__The task__: Reproduce the listing that follows with no differences at all.

::::

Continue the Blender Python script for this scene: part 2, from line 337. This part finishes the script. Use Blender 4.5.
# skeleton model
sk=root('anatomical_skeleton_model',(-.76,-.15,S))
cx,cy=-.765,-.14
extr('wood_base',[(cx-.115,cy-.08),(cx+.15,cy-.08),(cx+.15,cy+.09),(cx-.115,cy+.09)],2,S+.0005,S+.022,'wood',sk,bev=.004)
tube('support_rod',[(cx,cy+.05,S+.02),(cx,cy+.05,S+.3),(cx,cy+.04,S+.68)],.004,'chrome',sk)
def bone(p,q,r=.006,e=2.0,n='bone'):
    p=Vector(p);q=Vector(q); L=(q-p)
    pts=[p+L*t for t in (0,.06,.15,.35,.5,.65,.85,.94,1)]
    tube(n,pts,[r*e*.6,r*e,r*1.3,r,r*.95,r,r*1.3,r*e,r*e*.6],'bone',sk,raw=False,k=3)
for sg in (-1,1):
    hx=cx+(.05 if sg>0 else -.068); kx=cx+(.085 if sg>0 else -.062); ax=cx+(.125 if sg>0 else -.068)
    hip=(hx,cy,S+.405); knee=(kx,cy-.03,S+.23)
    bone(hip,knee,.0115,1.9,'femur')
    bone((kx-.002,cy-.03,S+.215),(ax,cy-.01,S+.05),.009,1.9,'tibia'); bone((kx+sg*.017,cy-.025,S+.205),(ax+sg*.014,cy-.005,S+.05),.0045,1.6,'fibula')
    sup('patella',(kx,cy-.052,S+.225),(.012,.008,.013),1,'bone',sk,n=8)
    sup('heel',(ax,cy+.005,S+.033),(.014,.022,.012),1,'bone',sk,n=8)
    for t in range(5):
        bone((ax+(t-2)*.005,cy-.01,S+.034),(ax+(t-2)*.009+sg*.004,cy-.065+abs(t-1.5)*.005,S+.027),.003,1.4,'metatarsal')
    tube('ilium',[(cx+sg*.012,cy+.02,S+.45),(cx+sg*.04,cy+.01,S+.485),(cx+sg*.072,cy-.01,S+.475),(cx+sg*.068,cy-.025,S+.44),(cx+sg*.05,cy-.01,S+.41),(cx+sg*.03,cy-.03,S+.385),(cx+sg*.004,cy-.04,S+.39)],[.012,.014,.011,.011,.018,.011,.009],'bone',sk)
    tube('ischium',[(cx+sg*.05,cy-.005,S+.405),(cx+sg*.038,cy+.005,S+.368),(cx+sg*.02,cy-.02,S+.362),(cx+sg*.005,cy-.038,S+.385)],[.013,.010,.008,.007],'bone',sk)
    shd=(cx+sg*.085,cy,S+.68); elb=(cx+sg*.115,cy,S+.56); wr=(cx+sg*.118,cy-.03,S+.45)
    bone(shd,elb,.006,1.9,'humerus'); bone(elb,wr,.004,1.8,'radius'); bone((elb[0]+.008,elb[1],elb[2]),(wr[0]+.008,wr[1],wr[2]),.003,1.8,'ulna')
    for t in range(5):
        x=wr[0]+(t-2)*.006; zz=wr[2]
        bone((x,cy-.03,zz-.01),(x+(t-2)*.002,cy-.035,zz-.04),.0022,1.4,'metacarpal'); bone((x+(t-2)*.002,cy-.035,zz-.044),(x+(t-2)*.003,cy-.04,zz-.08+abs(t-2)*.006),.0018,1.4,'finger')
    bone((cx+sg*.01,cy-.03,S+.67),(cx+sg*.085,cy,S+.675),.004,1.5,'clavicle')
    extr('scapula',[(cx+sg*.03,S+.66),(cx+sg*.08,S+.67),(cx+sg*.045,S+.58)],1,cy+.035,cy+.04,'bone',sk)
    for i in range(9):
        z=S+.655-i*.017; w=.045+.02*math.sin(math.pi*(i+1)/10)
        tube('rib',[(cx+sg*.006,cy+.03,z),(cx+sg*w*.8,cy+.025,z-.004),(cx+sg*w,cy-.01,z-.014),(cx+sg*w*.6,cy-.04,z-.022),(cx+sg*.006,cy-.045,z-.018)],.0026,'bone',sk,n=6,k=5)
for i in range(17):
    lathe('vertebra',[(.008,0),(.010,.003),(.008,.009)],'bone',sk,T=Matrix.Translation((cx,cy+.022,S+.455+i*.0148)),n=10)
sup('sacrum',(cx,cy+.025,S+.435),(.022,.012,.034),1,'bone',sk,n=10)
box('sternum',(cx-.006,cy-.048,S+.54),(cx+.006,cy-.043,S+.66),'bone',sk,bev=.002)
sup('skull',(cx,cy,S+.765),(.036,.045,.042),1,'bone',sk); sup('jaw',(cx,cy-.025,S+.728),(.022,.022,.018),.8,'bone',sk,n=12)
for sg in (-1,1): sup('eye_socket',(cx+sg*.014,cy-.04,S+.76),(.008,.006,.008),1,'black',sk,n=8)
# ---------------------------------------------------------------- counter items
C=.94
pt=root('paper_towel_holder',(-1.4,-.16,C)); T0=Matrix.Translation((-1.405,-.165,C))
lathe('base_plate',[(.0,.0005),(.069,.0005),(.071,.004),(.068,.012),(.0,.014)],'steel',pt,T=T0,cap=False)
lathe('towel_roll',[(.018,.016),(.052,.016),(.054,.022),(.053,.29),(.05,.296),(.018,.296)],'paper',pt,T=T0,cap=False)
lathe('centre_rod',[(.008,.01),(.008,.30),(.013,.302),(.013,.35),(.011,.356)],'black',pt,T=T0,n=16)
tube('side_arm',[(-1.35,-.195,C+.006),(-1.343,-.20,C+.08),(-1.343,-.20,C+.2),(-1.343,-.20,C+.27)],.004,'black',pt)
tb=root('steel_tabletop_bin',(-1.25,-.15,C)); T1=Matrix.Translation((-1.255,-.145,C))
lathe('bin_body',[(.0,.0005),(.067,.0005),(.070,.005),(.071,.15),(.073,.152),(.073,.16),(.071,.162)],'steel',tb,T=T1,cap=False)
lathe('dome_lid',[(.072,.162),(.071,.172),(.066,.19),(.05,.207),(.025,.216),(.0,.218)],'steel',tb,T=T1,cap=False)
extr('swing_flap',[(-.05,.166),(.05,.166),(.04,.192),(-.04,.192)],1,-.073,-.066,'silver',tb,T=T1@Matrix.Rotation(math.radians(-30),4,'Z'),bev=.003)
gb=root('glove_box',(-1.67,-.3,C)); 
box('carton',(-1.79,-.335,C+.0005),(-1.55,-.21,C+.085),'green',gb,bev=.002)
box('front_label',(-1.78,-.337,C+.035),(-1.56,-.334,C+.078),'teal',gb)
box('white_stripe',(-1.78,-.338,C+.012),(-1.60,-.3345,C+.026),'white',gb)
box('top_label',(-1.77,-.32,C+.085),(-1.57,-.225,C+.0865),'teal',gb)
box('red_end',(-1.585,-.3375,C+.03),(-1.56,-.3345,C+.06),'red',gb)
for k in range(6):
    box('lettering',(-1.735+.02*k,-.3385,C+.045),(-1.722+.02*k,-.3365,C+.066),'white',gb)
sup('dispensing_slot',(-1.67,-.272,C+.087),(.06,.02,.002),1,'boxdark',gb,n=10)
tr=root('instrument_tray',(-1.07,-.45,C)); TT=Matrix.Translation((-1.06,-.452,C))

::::

__Worked answer__:
Continue the Blender Python script for this scene: part 2, from line 337. This part finishes the script. Use Blender 4.5.
# skeleton model
sk=root('anatomical_skeleton_model',(-.76,-.15,S))
cx,cy=-.765,-.14
extr('wood_base',[(cx-.115,cy-.08),(cx+.15,cy-.08),(cx+.15,cy+.09),(cx-.115,cy+.09)],2,S+.0005,S+.022,'wood',sk,bev=.004)
tube('support_rod',[(cx,cy+.05,S+.02),(cx,cy+.05,S+.3),(cx,cy+.04,S+.68)],.004,'chrome',sk)
def bone(p,q,r=.006,e=2.0,n='bone'):
    p=Vector(p);q=Vector(q); L=(q-p)
    pts=[p+L*t for t in (0,.06,.15,.35,.5,.65,.85,.94,1)]
    tube(n,pts,[r*e*.6,r*e,r*1.3,r,r*.95,r,r*1.3,r*e,r*e*.6],'bone',sk,raw=False,k=3)
for sg in (-1,1):
    hx=cx+(.05 if sg>0 else -.068); kx=cx+(.085 if sg>0 else -.062); ax=cx+(.125 if sg>0 else -.068)
    hip=(hx,cy,S+.405); knee=(kx,cy-.03,S+.23)
    bone(hip,knee,.0115,1.9,'femur')
    bone((kx-.002,cy-.03,S+.215),(ax,cy-.01,S+.05),.009,1.9,'tibia'); bone((kx+sg*.017,cy-.025,S+.205),(ax+sg*.014,cy-.005,S+.05),.0045,1.6,'fibula')
    sup('patella',(kx,cy-.052,S+.225),(.012,.008,.013),1,'bone',sk,n=8)
    sup('heel',(ax,cy+.005,S+.033),(.014,.022,.012),1,'bone',sk,n=8)
    for t in range(5):
        bone((ax+(t-2)*.005,cy-.01,S+.034),(ax+(t-2)*.009+sg*.004,cy-.065+abs(t-1.5)*.005,S+.027),.003,1.4,'metatarsal')
    tube('ilium',[(cx+sg*.012,cy+.02,S+.45),(cx+sg*.04,cy+.01,S+.485),(cx+sg*.072,cy-.01,S+.475),(cx+sg*.068,cy-.025,S+.44),(cx+sg*.05,cy-.01,S+.41),(cx+sg*.03,cy-.03,S+.385),(cx+sg*.004,cy-.04,S+.39)],[.012,.014,.011,.011,.018,.011,.009],'bone',sk)
    tube('ischium',[(cx+sg*.05,cy-.005,S+.405),(cx+sg*.038,cy+.005,S+.368),(cx+sg*.02,cy-.02,S+.362),(cx+sg*.005,cy-.038,S+.385)],[.013,.010,.008,.007],'bone',sk)
    shd=(cx+sg*.085,cy,S+.68); elb=(cx+sg*.115,cy,S+.56); wr=(cx+sg*.118,cy-.03,S+.45)
    bone(shd,elb,.006,1.9,'humerus'); bone(elb,wr,.004,1.8,'radius'); bone((elb[0]+.008,elb[1],elb[2]),(wr[0]+.008,wr[1],wr[2]),.003,1.8,'ulna')
    for t in range(5):
        x=wr[0]+(t-2)*.006; zz=wr[2]
        bone((x,cy-.03,zz-.01),(x+(t-2)*.002,cy-.035,zz-.04),.0022,1.4,'metacarpal'); bone((x+(t-2)*.002,cy-.035,zz-.044),(x+(t-2)*.003,cy-.04,zz-.08+abs(t-2)*.006),.0018,1.4,'finger')
    bone((cx+sg*.01,cy-.03,S+.67),(cx+sg*.085,cy,S+.675),.004,1.5,'clavicle')
    extr('scapula',[(cx+sg*.03,S+.66),(cx+sg*.08,S+.67),(cx+sg*.045,S+.58)],1,cy+.035,cy+.04,'bone',sk)
    for i in range(9):
        z=S+.655-i*.017; w=.045+.02*math.sin(math.pi*(i+1)/10)
        tube('rib',[(cx+sg*.006,cy+.03,z),(cx+sg*w*.8,cy+.025,z-.004),(cx+sg*w,cy-.01,z-.014),(cx+sg*w*.6,cy-.04,z-.022),(cx+sg*.006,cy-.045,z-.018)],.0026,'bone',sk,n=6,k=5)
for i in range(17):
    lathe('vertebra',[(.008,0),(.010,.003),(.008,.009)],'bone',sk,T=Matrix.Translation((cx,cy+.022,S+.455+i*.0148)),n=10)
sup('sacrum',(cx,cy+.025,S+.435),(.022,.012,.034),1,'bone',sk,n=10)
box('sternum',(cx-.006,cy-.048,S+.54),(cx+.006,cy-.043,S+.66),'bone',sk,bev=.002)
sup('skull',(cx,cy,S+.765),(.036,.045,.042),1,'bone',sk); sup('jaw',(cx,cy-.025,S+.728),(.022,.022,.018),.8,'bone',sk,n=12)
for sg in (-1,1): sup('eye_socket',(cx+sg*.014,cy-.04,S+.76),(.008,.006,.008),1,'black',sk,n=8)
# ---------------------------------------------------------------- counter items
C=.94
pt=root('paper_towel_holder',(-1.4,-.16,C)); T0=Matrix.Translation((-1.405,-.165,C))
lathe('base_plate',[(.0,.0005),(.069,.0005),(.071,.004),(.068,.012),(.0,.014)],'steel',pt,T=T0,cap=False)
lathe('towel_roll',[(.018,.016),(.052,.016),(.054,.022),(.053,.29),(.05,.296),(.018,.296)],'paper',pt,T=T0,cap=False)
lathe('centre_rod',[(.008,.01),(.008,.30),(.013,.302),(.013,.35),(.011,.356)],'black',pt,T=T0,n=16)
tube('side_arm',[(-1.35,-.195,C+.006),(-1.343,-.20,C+.08),(-1.343,-.20,C+.2),(-1.343,-.20,C+.27)],.004,'black',pt)
tb=root('steel_tabletop_bin',(-1.25,-.15,C)); T1=Matrix.Translation((-1.255,-.145,C))
lathe('bin_body',[(.0,.0005),(.067,.0005),(.070,.005),(.071,.15),(.073,.152),(.073,.16),(.071,.162)],'steel',tb,T=T1,cap=False)
lathe('dome_lid',[(.072,.162),(.071,.172),(.066,.19),(.05,.207),(.025,.216),(.0,.218)],'steel',tb,T=T1,cap=False)
extr('swing_flap',[(-.05,.166),(.05,.166),(.04,.192),(-.04,.192)],1,-.073,-.066,'silver',tb,T=T1@Matrix.Rotation(math.radians(-30),4,'Z'),bev=.003)
gb=root('glove_box',(-1.67,-.3,C)); 
box('carton',(-1.79,-.335,C+.0005),(-1.55,-.21,C+.085),'green',gb,bev=.002)
box('front_label',(-1.78,-.337,C+.035),(-1.56,-.334,C+.078),'teal',gb)
box('white_stripe',(-1.78,-.338,C+.012),(-1.60,-.3345,C+.026),'white',gb)
box('top_label',(-1.77,-.32,C+.085),(-1.57,-.225,C+.0865),'teal',gb)
box('red_end',(-1.585,-.3375,C+.03),(-1.56,-.3345,C+.06),'red',gb)
for k in range(6):
    box('lettering',(-1.735+.02*k,-.3385,C+.045),(-1.722+.02*k,-.3365,C+.066),'white',gb)
sup('dispensing_slot',(-1.67,-.272,C+.087),(.06,.02,.002),1,'boxdark',gb,n=10)
tr=root('instrument_tray',(-1.07,-.45,C)); TT=Matrix.Translation((-1.06,-.452,C))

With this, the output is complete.